Tuesday, March 06, 2007

Slow Progress

I've been travelling back and forth between my house and Mom's house, trying to figure out what to do with all her possessions and getting her house ready to put on the market. All this has taken way WAY more time and emotional energy than I might have hoped...while at the same time being somehow just the right thing to be doing, most of the time.
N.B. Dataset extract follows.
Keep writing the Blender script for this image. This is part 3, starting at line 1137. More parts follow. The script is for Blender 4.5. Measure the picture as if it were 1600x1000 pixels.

However, I sure haven't been home spinning (or blowing glass, for that matter...oops) as much as I used to.
I did manage to slowly begin turning those bags of roving (freshly carded at Blackberry Woolen Mill from fleece a friend mailed me) into three-ply worsted yarn. Its a little frustrating, the quality of the wool isn't deluxe, and three ply takes forever, or so it seems. Although I keep thinking about how long 6 ply would take by comparison. Anyway, the plan is to make (lots of) meaty intarsia mittens from this after dying the yarn a variety of colors.


And what with all the schedule disturbances, the constant state of transition, the shifting sands of grief, and whatnot, I admit I have turned to commercial yarn to keep my hands busy when I'm not energetic enough to spin, or home where the wheel is. This is a wispy three inches of tiny laceweight yarn I got for Christmas, knit on size 1 needles; eventually, many many years from now, it'll be the wimple from Knitting in America. I am now facing the 9 inches of stockinette stitch that comes before the large panel of lace. Yikes. But it packs easily because its so tiny and light!


After spinning a quantity of that grey wool, I was hungry for something luxurious, and after working for a week or two on that wimple, I was longing for something seasonal (the season being summer, on my spinning-to-knit timetable; no laughing!) and so I decided to tackle the many ounces of deluxe cotton/silk blend I've been saving up for a tank top or some other sort of summery shirt.


While it will realistically take me quite awhile to spin up enough of this for a top (I'm a big girl!), it won't take me all that long to knit it once I've got the yarn. Maybe, just maybe, if I can focus for more than a few minutes on one single project, and remain in the town with the spinning wheel for a few months, and find time to also get caught up with my work, I might get it done before fall.

Ok, lets be honest. It would be acceptable to me if I just get it SPUN before fall; I can always knit it for next Spring.